We enjoyed great views of a pair of Scalow’s Turacos at a roadside stop in southern Zambia.
We drove through large expanses of open savanna dotted with isolated fig trees before getting out and starting our search. Yellow-rumped Tinkerbirds dominated the soundscape, and we soon got onto views of Meyer’s Parrots, Grey Penduline Tits, Little Bee-eaters, and Croaking Cisticolas. The first lifer for me came not in the form of our target but a Sooty Chat, and we enjoyed good views of a pair. A bird party delivered many of the usual woodland species like Southern Black Tit, Yellow-breasted Apalis, Burnt-necked and Yellow-bellied Eremomelas, Long-billed Crombec, and Arrow-marked Babbler. After about 20 minutes, we spotted a white flash darting into a fruiting fig tree. A mad scramble ensued as we attempted to find a gap in the dense foliage to confirm our suspicions. Then, out popped a gorgeous Chaplin’s Barbet onto an open perch! Success!

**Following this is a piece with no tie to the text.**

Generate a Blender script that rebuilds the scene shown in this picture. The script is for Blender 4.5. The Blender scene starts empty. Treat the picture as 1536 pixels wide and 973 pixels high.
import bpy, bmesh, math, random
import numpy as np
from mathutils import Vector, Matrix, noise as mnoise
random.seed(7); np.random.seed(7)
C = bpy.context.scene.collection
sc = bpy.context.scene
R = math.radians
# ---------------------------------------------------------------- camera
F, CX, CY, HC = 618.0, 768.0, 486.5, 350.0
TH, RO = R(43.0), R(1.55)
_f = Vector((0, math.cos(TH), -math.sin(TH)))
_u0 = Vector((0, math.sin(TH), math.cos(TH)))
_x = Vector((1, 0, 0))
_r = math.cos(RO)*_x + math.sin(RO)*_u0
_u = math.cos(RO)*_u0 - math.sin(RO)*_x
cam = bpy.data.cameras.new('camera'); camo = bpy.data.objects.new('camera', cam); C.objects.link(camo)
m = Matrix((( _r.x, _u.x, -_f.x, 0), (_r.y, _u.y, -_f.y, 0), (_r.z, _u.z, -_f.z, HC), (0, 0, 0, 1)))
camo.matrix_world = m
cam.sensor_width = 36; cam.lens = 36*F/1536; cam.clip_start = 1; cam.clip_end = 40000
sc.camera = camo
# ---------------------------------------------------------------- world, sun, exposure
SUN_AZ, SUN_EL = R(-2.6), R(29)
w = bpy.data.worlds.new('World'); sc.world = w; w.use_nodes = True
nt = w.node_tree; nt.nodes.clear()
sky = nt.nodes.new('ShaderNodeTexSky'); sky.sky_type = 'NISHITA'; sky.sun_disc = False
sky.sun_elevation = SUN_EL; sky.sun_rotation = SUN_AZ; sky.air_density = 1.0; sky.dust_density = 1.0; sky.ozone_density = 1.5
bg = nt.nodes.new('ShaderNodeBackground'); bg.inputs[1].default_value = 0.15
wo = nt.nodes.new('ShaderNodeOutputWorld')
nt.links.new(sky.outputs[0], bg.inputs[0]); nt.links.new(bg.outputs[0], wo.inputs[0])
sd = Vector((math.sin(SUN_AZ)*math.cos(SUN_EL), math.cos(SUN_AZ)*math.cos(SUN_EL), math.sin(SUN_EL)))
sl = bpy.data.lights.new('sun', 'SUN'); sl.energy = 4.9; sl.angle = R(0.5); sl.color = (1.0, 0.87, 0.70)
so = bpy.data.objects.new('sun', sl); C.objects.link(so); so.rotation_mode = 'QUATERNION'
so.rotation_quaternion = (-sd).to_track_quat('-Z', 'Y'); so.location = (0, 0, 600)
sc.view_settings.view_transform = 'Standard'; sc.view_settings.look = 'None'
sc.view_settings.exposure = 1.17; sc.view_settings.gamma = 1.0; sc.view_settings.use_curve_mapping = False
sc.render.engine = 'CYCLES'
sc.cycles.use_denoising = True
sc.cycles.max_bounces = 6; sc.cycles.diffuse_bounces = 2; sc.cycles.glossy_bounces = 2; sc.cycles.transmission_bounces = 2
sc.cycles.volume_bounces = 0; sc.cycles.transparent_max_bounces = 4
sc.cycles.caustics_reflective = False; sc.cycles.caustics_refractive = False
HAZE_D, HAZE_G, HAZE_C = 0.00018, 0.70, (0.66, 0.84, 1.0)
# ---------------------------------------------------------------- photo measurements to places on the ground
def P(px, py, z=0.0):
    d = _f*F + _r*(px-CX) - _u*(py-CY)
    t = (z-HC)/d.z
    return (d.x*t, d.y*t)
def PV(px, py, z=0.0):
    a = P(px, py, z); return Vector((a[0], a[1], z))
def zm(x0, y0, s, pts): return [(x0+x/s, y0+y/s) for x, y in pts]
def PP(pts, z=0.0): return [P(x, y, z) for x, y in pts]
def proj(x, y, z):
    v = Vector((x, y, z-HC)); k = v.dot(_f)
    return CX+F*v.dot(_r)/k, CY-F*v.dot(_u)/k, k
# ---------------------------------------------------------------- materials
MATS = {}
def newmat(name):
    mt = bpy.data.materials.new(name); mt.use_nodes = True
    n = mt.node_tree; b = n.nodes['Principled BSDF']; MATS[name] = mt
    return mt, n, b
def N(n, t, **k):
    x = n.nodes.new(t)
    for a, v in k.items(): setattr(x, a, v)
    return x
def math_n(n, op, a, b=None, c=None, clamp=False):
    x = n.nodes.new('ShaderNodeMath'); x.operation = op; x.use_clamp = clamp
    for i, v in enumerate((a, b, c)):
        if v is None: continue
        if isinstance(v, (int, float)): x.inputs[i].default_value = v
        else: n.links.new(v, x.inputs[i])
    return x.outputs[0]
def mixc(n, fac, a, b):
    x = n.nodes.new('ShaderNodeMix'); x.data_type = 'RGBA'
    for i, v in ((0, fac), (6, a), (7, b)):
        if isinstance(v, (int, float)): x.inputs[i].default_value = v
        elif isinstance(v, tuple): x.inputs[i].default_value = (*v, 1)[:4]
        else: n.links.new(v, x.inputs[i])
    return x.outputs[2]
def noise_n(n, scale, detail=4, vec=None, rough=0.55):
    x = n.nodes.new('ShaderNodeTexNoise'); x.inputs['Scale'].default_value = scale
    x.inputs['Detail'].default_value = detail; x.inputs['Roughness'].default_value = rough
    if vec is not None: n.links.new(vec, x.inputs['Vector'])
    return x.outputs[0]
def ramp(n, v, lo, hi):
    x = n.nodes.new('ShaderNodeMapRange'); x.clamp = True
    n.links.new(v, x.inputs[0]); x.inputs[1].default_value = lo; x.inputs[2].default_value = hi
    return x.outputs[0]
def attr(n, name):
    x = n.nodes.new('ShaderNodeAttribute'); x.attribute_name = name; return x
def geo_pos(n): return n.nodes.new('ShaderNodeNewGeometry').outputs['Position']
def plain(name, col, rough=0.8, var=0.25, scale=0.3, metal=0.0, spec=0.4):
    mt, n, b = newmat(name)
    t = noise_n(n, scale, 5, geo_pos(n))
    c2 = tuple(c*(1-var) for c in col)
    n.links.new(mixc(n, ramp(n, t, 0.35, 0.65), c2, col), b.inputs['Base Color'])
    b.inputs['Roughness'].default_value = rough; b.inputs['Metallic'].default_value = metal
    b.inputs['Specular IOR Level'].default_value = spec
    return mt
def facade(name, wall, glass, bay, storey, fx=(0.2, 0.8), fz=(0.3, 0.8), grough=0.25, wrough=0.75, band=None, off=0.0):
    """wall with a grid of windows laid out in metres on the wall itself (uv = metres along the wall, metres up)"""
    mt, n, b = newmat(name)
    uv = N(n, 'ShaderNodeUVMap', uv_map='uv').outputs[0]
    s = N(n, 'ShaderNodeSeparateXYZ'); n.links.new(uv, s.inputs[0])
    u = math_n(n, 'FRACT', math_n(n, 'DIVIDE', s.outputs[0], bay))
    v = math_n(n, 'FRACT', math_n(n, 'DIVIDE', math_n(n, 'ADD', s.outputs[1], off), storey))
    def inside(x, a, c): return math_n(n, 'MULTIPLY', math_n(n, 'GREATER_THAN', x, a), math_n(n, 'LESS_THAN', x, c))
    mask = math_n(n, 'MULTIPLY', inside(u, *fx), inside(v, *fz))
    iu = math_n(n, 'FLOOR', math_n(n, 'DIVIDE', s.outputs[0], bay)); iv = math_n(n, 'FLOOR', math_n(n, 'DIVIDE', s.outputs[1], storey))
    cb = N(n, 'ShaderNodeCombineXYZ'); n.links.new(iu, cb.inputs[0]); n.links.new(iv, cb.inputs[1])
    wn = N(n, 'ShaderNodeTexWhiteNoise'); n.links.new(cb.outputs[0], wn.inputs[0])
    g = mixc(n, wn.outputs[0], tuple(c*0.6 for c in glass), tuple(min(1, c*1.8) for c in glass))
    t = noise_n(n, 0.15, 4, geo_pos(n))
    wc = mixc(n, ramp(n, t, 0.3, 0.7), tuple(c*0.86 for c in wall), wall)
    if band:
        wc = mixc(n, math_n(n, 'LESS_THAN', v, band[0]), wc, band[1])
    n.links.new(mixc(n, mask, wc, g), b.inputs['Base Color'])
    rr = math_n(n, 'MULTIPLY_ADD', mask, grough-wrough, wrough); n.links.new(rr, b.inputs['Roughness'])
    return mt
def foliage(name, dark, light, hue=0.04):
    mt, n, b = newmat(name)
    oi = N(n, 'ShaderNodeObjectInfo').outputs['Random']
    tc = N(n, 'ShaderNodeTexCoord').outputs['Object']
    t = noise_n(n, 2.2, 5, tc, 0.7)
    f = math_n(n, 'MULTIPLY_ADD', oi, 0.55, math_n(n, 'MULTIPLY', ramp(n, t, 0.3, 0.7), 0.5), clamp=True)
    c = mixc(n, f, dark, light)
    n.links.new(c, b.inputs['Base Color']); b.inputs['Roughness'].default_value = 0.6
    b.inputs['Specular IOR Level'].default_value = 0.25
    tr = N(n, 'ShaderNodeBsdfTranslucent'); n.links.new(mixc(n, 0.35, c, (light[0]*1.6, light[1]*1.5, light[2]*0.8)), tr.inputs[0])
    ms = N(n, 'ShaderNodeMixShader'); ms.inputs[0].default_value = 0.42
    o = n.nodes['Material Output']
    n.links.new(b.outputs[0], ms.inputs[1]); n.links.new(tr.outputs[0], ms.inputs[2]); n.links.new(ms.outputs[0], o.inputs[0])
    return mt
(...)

We enjoyed walk-away views of this range-restricted Zambian endemic and followed it up with another lifer on the way back to the car – Fülleborn’s Longclaw.
The first of our endemic targets, Chaplin’s Barbet, showed well near Choma.
Target in the bag, we headed back to Choma, where we were mind-blown to discover a Mugg & Bean On The Move! Who would have thought that Choma, of all places, would be the only town Joshua could find his beloved red cappuccino after thousands of kilometers on the road? With caffeine in the bloodstream, it was time for more birding, and we decided to work a patch of degraded woodland on the outskirts of Choma. It was spectacular. Within 15 minutes, we had seen Miombo Pied Barbet (any day featuring two barbet lifers is a good one), Shelley’s Sunbird, and Miombo Blue-eared Starling. We stopped at a few more woodland patches on the way back to our campsite on the Zambezi River and had great views of a pair of raucous Schalow’s Turacos, a Shikra, and two Red-necked Falcons.
Another barbet lifer, the stunning Miombo Pied Barbet.
The wheels came to a halt on the banks of the Zambezi, this time at dusk. Joshua reclined his seat, and I fell asleep in my tent shortly after the Natal Spurfowl had signed off for the evening.
We were on the road before dawn; the Zambezi must have been stunning, but we never got to see it from our campsite. Anyway, we were now contending with what surely must rate as one of the worst roads I have ever been on. It was hard to decide if sticking on what appeared to be a lunar surface of craters and corrugations was faster than navigating through the woodland on sandy tracks running next to the road. We tried a bit of both and concluded that the sandy tracks were marginally better, both for the wheel alignment and our spines. It took us the better part of two hours to cover 80 km, but we made it to our turnoff – a nondescript sandy track leading into tall Mopani woodlands. It goes without saying that there was no cellular reception here, so we had to navigate a myriad of sandy roads using offline maps. We continued along this track for around 40 km, with Joshua’s rally skills getting us through the thicker patches of sand. For the most part, we passed through pristine gallery mopani woodlands that were only occasionally broken by small villages with friendly locals. We wanted to reach our destination as early as possible. However, we found ourselves distracted by bird parties containing boisterous Meves’s and Burchell’s Starlings, Retz’s and White-crested Helmetshikes, Bennett’s Woodpecker, Red-billed Buffalo Weaver,and even a hunting African Barred Owlet. Meyer’s Parrots were frustratingly common here, and we would find ourselves flinching at the resemblance of their screeches to that of our target.
It had taken us longer than expected to reach the section of the woodland where we would begin our search, and since we still had to cross the border back into Namibia and drive the length of the Caprivi Strip today, we did not have much time. We walked, drove, listened, and scanned, to no avail, before calling it a day. Maybe we were too ambitious; perhaps the birds were not there at the time. Feeling defeated, we turned around and started following our sandy tracks back to the main road. Typical post-dip conversations with statements like: “It has to be the weather; it’s too hot now” and “I think if we were here earlier, we would have had a better chance” occupied us as we made our way back. We then heard a high-pitched chirp, and Joshua hit the brakes. We flung ourselves out of the car (I even left my binoculars in the car) and ran toward the large ana tree from which the call was coming. A suspenseful scan with our necks craned followed before Joshua said: “I’ve got it.” Sure enough, perched near the top of the tree sat not one, not two, but three Black-cheeked Lovebirds. We could not believe how narrowly we had escaped this near-dip experience. This global mega is restricted to a small section of southwestern Zambia and instantly slotted its way into one of my all-time lifer sightings!
The mega Black-cheeked Lovebird showed itself in the nick of time!
With almost 24 hours between sightings, we cleaned up both of Zambia’s endemic birds and recorded 120 species (see our eBird trip report). Somehow, we did not feel the potholes and corrugations on the way to the Katima Mulilo border post.